Sans hésitation, je dirai… Ceux de Lili Frikh dont il faut d’emblée savoir qu’elle n’écrit que par défaut ; mais plus encore, indélébilité de Lili Frikh elle-même. Récemment, à la suite d’un texte intitulé « À la crasse de Dieu » qu’elle publia sur sa page Facebook et qui est extrait de son tout premier ouvrage « Bleu, ciel non compris », je me pris à le commenter. « Magnifique texte ! Puissant et simple ; comme d’habitude… Et toujours surprenant. C’est cela que j’appelle le « glamour »; le vrai.
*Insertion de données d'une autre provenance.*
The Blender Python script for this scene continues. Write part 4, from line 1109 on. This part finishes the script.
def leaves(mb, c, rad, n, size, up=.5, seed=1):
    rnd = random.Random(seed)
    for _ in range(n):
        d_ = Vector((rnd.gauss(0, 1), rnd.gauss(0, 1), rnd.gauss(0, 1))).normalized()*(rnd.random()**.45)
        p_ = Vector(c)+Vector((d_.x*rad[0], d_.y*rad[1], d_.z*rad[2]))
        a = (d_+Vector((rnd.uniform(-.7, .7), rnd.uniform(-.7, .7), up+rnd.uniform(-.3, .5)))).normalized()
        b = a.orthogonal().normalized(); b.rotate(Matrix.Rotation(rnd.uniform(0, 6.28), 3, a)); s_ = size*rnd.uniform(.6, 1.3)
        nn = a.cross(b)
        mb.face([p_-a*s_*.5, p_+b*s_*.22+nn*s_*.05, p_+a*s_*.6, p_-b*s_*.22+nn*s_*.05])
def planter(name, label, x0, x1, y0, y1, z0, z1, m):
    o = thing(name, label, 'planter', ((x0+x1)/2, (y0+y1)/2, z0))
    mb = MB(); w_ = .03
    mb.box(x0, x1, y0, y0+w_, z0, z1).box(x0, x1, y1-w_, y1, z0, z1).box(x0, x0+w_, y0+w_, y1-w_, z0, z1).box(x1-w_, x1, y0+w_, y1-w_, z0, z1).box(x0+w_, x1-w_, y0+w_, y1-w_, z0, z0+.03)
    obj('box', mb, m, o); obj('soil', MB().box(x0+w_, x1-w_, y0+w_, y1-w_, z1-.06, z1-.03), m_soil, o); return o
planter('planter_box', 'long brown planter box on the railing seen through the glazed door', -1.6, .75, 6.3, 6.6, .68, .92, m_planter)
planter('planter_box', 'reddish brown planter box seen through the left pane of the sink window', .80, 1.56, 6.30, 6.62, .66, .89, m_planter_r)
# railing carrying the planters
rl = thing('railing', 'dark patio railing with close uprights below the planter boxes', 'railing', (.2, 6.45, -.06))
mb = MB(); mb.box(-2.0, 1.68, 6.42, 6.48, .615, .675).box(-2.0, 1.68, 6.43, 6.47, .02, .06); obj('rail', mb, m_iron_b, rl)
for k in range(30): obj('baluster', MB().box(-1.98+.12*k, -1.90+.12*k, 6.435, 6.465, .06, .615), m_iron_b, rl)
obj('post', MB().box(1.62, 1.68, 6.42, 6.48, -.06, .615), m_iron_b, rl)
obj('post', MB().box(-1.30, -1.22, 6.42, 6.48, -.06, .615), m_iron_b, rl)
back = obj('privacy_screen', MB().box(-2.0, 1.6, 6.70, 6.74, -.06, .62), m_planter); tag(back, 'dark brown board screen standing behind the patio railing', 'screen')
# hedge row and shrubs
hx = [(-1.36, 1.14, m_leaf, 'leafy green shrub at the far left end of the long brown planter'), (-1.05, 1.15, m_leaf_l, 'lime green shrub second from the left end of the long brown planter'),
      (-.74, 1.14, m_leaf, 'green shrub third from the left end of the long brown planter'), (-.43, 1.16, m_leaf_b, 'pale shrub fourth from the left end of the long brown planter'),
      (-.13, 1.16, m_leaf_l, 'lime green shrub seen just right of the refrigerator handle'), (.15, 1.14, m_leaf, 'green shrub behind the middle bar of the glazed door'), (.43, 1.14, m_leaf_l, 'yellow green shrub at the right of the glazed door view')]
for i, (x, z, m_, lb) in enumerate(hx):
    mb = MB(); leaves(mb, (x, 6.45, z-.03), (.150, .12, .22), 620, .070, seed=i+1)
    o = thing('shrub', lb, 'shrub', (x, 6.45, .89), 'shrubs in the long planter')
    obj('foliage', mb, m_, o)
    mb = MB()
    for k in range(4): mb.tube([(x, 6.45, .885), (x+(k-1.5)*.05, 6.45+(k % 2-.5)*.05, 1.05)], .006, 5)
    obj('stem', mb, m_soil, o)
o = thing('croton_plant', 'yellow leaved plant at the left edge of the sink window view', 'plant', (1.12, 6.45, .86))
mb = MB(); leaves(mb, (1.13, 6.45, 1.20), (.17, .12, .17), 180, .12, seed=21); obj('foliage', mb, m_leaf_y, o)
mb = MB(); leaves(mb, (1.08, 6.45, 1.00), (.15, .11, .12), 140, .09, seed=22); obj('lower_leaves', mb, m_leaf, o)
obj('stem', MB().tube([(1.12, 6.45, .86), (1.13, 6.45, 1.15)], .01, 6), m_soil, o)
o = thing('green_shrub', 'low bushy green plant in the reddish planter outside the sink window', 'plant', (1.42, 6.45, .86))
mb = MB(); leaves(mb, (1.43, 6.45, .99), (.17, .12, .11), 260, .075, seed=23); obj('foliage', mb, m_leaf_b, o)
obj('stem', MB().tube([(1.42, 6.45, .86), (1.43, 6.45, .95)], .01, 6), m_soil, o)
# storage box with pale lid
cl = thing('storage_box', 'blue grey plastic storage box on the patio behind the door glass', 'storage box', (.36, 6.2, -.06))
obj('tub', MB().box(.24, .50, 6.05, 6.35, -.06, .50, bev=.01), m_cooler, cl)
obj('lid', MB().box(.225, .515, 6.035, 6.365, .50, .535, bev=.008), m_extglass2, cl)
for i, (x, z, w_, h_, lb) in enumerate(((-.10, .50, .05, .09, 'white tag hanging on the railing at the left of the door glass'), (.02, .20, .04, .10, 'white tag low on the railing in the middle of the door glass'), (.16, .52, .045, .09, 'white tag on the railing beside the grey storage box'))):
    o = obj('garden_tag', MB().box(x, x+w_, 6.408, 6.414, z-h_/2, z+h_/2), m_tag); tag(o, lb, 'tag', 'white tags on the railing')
Celui qu’il faut être capable d’aller chercher ailleurs que dans les vitrines de prêt-à-porter, celui dont il faut être digne en relevant les manches très tendances de la légèreté. Celui qui monte de la merde au visage et qui ne s’arrête pas entre les cuisses. Le « glamour alchimiste », non pas l’opportuniste, non pas l’orpailleur, ne se niche pas sous les jupes printanières. L’or, l’authentique, le sans-carats, le sans-prix, est celui que l’on obtient par mutation du rien, de l’im-monde, du sans-valeur, en humain. Une solitude, une croix est toujours sur mesure. C’est de la haute couture pour les pauvres, les éconduits, les méprisés, les esseulés, les maudits. Si le poète n’a pas pour tâche de tout assumer, de tout ennoblir par cette assomption même, alors bien sûr, il peut être à la mode… Un temps, mais c’est à peu près tout. « Être dans le vent, c’est avoir un destin de feuilles mortes. » (Jean Guitton). Bientôt, nul doute que nous en verrons quelques-un(e)s chez Cyril Hanouna. De nos jours, les poètes sont avant tout des communicants qui briguent l’espace où évolue le show-business. Dans une société où le « devoir de positiver » culpabilise les mélancoliques, Dieu merci vous n’êtes pas légère et c’est ce qui vous fait humaine. À ce que vous dites (car vous n’écrivez pas, vous êtes sans-papiers), l’on ne devrait pas applaudir. Et que dure le silence qui suit votre voix, car il est encore vôtre ». Ne pas lire Lili Frikh est une erreur si l’on dit aimer la poésie et plus précisément sa geste absolutoire.